What the exercise asks: Copy every line of the data that includes the string "parts".

Records from a data collection:
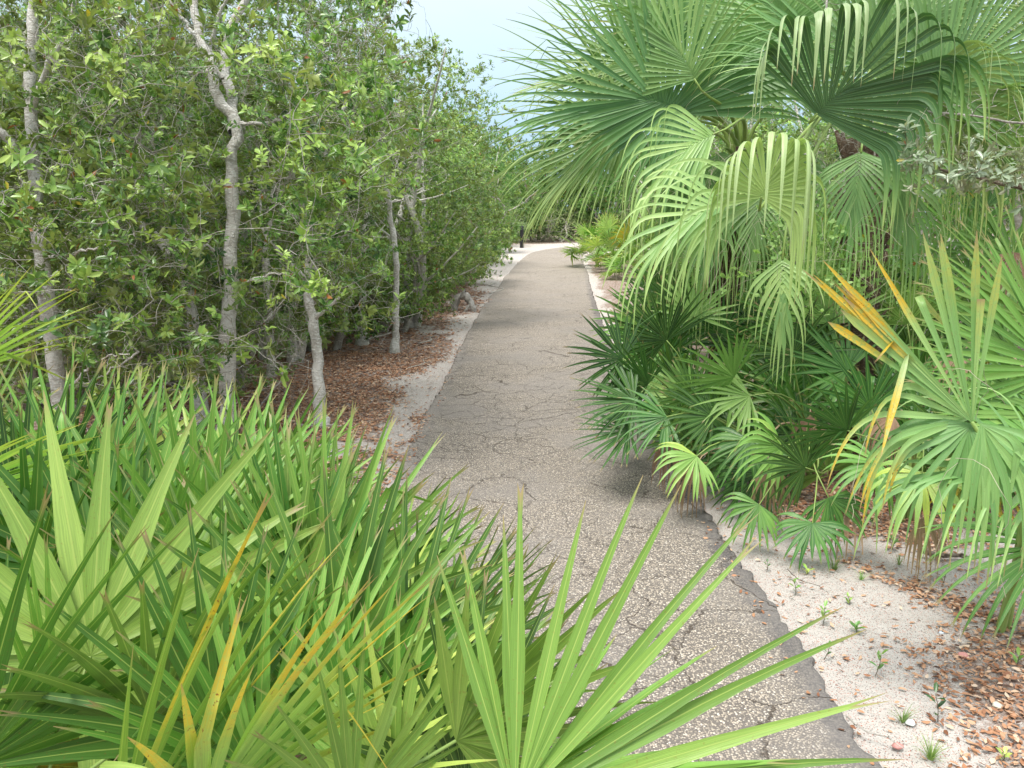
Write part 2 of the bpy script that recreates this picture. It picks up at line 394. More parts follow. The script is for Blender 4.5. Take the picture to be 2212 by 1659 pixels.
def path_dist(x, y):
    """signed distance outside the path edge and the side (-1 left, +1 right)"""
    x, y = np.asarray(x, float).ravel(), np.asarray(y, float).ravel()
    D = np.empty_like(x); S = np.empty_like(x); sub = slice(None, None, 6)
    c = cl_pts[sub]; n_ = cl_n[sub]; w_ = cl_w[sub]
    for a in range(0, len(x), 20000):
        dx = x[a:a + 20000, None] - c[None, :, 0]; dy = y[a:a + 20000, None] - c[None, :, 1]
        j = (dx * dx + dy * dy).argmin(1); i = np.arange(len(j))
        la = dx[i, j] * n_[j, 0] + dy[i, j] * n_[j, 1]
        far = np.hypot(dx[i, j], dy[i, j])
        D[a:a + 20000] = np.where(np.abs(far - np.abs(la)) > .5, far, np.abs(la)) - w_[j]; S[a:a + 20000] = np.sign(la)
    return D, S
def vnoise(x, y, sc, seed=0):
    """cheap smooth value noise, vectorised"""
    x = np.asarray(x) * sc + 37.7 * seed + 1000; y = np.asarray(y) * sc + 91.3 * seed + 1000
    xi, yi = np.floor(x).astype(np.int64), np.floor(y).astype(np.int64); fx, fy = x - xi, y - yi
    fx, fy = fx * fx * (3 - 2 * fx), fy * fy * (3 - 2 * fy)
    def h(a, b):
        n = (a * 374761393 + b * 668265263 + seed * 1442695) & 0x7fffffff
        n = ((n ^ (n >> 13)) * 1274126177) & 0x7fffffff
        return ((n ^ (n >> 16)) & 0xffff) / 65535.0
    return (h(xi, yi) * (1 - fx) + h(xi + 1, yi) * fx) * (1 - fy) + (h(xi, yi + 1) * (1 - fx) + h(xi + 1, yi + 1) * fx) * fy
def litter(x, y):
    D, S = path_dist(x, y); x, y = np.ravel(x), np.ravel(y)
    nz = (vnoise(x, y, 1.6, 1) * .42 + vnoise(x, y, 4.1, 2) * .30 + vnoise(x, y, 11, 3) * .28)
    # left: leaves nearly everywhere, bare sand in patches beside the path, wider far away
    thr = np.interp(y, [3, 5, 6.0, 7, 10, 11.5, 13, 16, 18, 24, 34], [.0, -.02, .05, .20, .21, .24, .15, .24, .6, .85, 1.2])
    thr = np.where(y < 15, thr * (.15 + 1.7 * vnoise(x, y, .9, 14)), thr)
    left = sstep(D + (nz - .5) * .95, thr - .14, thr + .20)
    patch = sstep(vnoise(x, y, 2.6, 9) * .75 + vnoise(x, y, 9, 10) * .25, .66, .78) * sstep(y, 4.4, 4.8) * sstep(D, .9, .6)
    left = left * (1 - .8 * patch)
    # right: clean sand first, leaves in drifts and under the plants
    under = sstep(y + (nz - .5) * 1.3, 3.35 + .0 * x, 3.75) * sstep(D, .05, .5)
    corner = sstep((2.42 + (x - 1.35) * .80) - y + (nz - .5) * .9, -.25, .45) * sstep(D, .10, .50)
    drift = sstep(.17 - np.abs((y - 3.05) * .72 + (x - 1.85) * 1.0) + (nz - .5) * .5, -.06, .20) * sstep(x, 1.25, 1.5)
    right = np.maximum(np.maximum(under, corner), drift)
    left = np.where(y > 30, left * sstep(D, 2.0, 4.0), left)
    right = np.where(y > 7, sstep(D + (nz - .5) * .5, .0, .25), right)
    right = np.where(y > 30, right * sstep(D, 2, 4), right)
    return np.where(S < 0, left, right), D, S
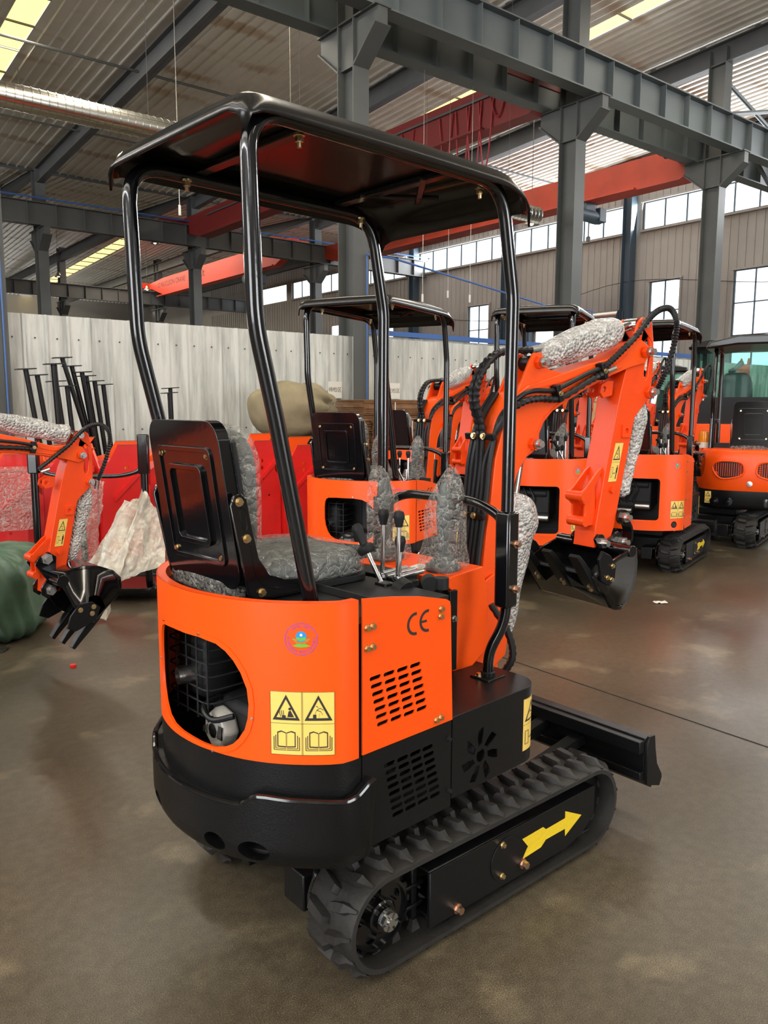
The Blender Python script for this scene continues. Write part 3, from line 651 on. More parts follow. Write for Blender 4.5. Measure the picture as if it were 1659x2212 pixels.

...

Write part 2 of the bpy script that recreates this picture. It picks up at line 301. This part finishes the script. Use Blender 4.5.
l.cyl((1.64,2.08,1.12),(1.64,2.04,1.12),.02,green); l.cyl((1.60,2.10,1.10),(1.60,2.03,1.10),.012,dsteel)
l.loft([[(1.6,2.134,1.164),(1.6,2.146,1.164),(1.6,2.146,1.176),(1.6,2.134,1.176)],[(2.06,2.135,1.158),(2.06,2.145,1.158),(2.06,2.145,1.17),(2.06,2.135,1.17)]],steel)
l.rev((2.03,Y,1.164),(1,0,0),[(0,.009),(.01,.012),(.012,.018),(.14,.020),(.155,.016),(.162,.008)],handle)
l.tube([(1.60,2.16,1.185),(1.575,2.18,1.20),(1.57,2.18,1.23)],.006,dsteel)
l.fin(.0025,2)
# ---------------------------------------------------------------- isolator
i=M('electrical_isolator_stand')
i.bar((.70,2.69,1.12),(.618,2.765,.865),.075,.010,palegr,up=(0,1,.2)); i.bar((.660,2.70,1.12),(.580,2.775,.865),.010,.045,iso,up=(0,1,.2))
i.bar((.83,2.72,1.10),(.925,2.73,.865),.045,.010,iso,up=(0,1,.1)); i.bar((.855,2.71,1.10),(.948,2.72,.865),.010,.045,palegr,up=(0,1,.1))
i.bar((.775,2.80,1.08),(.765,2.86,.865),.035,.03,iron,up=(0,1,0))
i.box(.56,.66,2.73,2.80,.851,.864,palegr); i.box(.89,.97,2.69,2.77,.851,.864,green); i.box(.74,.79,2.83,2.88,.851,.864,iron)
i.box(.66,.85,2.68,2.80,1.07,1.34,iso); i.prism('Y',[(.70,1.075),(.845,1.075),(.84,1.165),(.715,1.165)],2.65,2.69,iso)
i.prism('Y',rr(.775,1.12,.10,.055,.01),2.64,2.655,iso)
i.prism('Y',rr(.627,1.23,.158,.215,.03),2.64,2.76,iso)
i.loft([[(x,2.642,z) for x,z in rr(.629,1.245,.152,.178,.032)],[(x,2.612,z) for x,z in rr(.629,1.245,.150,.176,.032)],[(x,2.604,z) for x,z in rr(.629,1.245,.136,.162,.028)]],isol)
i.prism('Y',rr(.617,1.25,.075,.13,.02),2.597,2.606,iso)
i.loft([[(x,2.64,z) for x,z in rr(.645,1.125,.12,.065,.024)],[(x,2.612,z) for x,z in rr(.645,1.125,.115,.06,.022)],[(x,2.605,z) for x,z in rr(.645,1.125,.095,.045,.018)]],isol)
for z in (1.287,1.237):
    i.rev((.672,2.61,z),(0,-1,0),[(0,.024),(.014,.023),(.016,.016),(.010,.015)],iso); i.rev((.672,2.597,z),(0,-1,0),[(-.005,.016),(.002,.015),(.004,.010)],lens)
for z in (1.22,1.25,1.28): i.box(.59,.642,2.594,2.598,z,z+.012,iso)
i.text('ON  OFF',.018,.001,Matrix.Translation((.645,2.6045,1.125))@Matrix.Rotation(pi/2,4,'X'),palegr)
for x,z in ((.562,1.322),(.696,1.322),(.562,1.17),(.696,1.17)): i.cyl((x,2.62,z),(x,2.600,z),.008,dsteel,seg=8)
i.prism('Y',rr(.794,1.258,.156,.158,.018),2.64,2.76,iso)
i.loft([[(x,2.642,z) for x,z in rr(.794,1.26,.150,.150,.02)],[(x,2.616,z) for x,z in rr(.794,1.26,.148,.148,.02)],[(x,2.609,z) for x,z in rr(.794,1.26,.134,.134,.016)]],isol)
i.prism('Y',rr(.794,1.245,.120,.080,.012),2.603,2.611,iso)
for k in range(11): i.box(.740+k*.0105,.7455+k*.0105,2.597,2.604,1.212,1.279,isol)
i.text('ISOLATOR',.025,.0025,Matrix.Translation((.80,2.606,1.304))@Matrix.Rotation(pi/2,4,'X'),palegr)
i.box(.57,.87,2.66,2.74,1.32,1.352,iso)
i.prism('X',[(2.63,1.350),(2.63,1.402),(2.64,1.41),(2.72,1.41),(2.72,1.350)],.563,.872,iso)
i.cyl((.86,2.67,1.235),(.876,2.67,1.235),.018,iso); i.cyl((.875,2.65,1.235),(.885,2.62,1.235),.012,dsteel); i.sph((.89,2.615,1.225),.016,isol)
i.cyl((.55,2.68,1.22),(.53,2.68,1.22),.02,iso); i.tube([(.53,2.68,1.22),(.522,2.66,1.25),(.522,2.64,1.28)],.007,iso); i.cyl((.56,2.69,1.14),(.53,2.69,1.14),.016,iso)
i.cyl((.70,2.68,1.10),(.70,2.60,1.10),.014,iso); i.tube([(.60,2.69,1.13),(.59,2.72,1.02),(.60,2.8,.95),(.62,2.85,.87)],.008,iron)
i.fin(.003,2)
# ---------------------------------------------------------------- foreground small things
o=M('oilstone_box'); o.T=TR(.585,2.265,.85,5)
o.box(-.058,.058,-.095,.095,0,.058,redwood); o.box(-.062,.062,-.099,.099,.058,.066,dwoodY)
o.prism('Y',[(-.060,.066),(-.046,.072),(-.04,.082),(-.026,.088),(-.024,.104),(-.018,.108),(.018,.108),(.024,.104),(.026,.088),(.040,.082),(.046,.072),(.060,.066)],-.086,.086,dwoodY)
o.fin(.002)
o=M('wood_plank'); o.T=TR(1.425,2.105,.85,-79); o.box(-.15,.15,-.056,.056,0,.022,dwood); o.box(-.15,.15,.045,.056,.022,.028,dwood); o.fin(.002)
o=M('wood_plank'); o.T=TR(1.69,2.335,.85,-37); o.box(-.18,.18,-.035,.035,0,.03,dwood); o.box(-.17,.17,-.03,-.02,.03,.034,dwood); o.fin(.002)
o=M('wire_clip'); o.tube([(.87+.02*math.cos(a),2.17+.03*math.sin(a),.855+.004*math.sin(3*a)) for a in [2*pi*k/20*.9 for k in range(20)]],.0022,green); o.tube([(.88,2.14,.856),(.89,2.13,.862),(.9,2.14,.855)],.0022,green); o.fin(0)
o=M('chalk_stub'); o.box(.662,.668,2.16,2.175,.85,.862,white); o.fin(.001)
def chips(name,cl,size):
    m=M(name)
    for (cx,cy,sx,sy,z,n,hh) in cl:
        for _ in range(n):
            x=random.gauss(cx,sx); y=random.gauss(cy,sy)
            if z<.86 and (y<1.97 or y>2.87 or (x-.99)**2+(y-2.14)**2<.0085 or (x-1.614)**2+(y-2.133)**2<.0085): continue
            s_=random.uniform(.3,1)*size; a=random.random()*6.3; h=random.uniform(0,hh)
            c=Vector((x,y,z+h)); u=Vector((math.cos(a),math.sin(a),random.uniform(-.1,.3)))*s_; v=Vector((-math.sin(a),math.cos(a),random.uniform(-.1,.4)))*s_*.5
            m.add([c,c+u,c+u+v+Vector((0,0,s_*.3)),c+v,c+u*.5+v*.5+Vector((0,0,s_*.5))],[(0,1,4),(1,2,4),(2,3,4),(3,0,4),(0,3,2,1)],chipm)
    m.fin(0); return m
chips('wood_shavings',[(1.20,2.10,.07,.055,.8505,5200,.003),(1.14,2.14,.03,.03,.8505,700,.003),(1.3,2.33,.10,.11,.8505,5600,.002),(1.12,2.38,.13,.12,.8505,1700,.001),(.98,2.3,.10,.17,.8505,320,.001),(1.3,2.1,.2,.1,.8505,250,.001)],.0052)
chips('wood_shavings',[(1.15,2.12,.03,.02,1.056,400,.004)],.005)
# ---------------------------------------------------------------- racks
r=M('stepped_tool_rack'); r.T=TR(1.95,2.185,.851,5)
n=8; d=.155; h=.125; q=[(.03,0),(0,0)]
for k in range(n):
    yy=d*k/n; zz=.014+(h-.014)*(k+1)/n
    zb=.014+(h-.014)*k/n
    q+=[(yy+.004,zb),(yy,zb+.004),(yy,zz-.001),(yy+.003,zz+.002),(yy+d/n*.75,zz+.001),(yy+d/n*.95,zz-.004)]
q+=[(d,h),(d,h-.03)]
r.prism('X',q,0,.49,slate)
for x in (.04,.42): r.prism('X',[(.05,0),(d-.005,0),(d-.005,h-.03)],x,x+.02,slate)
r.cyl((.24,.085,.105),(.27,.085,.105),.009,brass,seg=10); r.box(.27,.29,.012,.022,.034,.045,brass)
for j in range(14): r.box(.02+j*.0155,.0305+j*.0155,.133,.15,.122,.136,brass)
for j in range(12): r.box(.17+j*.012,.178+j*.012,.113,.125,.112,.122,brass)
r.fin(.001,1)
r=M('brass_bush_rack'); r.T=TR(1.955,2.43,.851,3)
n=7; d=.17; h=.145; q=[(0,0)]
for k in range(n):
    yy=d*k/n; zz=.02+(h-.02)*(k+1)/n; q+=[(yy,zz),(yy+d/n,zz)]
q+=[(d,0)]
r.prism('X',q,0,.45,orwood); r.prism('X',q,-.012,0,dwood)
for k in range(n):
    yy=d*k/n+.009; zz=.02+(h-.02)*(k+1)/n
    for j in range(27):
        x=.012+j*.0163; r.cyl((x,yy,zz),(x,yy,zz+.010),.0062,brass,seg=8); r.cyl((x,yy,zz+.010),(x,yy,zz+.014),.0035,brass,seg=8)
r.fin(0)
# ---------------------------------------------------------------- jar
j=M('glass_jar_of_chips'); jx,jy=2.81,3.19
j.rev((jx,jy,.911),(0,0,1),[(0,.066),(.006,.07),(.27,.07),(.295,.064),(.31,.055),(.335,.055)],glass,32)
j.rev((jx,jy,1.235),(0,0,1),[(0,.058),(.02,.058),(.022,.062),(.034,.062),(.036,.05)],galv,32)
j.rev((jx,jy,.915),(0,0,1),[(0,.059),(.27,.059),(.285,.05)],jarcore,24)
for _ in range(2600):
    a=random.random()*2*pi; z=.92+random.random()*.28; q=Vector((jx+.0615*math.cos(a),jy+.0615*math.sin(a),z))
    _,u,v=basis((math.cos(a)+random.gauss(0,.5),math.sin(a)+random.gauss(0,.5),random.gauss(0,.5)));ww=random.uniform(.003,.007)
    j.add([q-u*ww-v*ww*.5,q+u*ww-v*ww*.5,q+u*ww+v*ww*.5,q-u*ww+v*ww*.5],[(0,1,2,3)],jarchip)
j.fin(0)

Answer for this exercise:
Write part 2 of the bpy script that recreates this picture. It picks up at line 394. More parts follow. The script is for Blender 4.5. Take the picture to be 2212 by 1659 pixels.
The Blender Python script for this scene continues. Write part 3, from line 651 on. More parts follow. Write for Blender 4.5. Measure the picture as if it were 1659x2212 pixels.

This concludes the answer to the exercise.